# WHAT YOU NEED TO DO
Look through the material below and copy exactly the lines from the line with "Write part 3" to the line with "1552, 40, 10)]", those two lines included.
-------- MATERIALS PROVIDED --------
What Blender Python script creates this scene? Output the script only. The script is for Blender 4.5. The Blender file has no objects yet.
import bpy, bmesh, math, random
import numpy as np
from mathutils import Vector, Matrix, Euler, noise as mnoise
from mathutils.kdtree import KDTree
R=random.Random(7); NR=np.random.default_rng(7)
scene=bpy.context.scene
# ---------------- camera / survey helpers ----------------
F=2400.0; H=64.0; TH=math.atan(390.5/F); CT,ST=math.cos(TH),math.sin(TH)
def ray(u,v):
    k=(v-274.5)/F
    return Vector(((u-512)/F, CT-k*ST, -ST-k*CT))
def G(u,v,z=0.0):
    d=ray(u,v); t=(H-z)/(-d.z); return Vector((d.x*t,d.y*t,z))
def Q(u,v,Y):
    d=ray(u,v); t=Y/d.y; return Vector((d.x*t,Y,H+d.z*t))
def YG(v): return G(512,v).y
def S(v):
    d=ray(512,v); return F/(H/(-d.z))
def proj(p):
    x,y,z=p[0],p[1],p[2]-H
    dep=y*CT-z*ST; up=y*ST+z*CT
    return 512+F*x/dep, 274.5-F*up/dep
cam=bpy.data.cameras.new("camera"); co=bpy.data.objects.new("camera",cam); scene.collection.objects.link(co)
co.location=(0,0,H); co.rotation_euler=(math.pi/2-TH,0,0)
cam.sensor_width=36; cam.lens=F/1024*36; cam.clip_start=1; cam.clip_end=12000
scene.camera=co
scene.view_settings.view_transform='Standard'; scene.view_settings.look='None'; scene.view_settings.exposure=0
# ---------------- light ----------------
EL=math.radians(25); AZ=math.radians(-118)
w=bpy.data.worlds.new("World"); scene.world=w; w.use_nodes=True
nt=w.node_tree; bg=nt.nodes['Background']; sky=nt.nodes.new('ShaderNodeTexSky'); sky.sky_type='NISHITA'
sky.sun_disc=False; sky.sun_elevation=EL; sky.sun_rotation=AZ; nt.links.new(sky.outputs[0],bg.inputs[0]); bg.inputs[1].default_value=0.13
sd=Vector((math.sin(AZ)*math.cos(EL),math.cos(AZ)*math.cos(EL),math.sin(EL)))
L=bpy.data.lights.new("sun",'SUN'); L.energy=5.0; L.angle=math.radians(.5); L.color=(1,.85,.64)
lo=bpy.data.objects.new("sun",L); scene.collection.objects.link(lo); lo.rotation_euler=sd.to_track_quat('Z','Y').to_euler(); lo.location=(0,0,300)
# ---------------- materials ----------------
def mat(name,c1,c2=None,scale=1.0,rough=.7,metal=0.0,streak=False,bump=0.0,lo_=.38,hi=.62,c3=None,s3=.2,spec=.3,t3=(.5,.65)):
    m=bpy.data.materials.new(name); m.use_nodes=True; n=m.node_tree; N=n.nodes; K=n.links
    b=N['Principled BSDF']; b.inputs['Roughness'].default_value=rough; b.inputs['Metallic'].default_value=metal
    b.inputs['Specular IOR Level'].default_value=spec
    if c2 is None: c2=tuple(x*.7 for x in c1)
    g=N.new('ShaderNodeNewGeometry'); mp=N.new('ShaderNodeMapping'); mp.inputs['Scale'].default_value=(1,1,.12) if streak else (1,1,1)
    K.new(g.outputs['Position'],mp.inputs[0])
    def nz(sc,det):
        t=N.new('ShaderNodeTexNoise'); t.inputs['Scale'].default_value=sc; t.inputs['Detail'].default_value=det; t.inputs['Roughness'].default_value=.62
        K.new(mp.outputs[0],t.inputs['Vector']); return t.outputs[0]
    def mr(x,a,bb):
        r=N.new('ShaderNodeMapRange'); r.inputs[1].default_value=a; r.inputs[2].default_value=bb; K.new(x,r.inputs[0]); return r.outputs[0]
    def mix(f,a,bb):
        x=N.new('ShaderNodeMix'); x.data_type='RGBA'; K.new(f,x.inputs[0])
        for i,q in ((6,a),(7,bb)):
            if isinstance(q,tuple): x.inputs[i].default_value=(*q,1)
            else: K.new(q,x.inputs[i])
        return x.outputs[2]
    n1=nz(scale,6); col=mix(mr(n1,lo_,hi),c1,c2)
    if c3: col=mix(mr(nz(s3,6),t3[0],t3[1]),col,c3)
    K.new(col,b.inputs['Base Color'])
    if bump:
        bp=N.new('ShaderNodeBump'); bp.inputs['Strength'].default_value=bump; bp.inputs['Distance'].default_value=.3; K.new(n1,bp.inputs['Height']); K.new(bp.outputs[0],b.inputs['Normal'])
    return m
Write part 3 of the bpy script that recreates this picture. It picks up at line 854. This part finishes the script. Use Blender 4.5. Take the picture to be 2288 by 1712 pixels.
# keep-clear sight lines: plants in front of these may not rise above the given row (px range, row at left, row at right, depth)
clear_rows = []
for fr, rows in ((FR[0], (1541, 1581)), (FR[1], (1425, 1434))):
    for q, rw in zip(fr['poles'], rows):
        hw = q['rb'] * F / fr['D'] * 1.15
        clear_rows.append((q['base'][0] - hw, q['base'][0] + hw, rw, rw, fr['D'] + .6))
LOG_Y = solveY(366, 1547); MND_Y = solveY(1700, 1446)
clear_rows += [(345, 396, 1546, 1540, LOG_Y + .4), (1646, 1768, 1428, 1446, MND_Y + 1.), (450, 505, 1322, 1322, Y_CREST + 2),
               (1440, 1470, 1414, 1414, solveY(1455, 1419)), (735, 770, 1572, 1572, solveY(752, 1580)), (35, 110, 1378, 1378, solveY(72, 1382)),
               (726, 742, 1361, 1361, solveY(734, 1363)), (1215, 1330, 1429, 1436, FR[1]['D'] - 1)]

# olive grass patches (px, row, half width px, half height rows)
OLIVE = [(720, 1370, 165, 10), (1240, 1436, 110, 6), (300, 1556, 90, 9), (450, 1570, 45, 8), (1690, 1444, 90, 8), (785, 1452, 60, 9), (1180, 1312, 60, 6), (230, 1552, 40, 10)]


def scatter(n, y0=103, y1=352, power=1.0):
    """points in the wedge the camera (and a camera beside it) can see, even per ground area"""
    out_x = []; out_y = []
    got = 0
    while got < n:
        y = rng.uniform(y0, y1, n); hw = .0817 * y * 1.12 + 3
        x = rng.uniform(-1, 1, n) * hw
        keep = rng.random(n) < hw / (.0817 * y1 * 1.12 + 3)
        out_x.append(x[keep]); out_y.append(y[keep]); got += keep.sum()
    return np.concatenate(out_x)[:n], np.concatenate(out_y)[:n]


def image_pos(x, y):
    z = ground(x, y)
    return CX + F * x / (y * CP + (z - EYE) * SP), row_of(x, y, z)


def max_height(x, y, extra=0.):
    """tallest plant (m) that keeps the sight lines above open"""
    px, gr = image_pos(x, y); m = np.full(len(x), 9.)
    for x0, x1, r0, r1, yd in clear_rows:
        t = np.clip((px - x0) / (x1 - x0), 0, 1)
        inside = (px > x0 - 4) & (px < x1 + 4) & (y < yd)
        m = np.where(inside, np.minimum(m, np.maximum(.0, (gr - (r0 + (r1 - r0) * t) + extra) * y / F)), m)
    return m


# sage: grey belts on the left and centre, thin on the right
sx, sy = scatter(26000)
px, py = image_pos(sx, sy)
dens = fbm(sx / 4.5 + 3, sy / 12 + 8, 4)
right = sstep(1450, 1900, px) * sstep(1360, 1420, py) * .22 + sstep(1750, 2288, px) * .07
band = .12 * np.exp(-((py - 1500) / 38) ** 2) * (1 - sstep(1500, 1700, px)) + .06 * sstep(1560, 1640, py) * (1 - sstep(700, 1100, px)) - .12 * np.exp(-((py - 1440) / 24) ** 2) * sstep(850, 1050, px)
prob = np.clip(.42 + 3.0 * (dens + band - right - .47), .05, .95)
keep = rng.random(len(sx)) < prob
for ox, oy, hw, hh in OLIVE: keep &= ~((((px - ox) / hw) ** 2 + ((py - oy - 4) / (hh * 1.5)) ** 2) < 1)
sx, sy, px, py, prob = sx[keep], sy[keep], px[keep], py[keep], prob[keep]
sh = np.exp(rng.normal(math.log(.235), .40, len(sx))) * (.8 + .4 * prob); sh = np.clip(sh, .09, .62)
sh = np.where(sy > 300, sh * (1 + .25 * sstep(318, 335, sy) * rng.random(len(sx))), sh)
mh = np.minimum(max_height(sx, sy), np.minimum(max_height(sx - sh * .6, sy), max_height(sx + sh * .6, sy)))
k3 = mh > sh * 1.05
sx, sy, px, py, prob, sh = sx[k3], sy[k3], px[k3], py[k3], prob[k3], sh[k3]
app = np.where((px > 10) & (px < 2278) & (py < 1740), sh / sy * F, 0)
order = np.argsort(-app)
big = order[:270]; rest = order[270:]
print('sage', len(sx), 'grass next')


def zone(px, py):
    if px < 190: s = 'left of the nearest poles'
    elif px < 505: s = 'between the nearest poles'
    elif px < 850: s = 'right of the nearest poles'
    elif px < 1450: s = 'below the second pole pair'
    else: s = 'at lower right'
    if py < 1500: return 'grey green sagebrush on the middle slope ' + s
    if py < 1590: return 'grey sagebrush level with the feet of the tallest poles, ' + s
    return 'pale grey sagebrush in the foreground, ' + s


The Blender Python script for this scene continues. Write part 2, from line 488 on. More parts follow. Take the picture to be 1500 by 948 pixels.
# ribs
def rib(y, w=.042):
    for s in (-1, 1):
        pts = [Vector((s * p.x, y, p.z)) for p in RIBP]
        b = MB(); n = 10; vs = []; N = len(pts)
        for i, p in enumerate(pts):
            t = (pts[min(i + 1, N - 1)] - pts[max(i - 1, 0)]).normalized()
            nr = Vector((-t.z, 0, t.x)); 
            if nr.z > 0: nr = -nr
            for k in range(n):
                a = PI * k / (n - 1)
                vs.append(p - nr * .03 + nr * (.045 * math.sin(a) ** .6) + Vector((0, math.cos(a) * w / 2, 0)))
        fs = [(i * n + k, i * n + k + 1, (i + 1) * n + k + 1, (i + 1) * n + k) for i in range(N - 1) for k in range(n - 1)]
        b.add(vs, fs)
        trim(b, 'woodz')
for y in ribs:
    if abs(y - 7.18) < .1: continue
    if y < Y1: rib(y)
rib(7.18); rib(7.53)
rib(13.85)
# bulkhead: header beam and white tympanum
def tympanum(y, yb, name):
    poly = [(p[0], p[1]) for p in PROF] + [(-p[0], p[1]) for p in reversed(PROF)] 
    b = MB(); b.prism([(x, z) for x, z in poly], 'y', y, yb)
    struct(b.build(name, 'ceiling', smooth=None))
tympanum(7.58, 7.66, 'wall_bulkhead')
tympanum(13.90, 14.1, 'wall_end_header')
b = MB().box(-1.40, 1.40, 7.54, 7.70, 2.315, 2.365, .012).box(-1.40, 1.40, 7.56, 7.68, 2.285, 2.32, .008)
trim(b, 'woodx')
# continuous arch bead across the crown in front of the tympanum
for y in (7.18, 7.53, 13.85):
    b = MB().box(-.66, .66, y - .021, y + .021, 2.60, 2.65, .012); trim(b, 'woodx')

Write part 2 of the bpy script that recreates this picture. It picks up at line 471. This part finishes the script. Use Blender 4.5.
--------
# OUTPUT
Write part 3 of the bpy script that recreates this picture. It picks up at line 854. This part finishes the script. Use Blender 4.5. Take the picture to be 2288 by 1712 pixels.
# keep-clear sight lines: plants in front of these may not rise above the given row (px range, row at left, row at right, depth)
clear_rows = []
for fr, rows in ((FR[0], (1541, 1581)), (FR[1], (1425, 1434))):
    for q, rw in zip(fr['poles'], rows):
        hw = q['rb'] * F / fr['D'] * 1.15
        clear_rows.append((q['base'][0] - hw, q['base'][0] + hw, rw, rw, fr['D'] + .6))
LOG_Y = solveY(366, 1547); MND_Y = solveY(1700, 1446)
clear_rows += [(345, 396, 1546, 1540, LOG_Y + .4), (1646, 1768, 1428, 1446, MND_Y + 1.), (450, 505, 1322, 1322, Y_CREST + 2),
               (1440, 1470, 1414, 1414, solveY(1455, 1419)), (735, 770, 1572, 1572, solveY(752, 1580)), (35, 110, 1378, 1378, solveY(72, 1382)),
               (726, 742, 1361, 1361, solveY(734, 1363)), (1215, 1330, 1429, 1436, FR[1]['D'] - 1)]

# olive grass patches (px, row, half width px, half height rows)
OLIVE = [(720, 1370, 165, 10), (1240, 1436, 110, 6), (300, 1556, 90, 9), (450, 1570, 45, 8), (1690, 1444, 90, 8), (785, 1452, 60, 9), (1180, 1312, 60, 6), (230, 1552, 40, 10)]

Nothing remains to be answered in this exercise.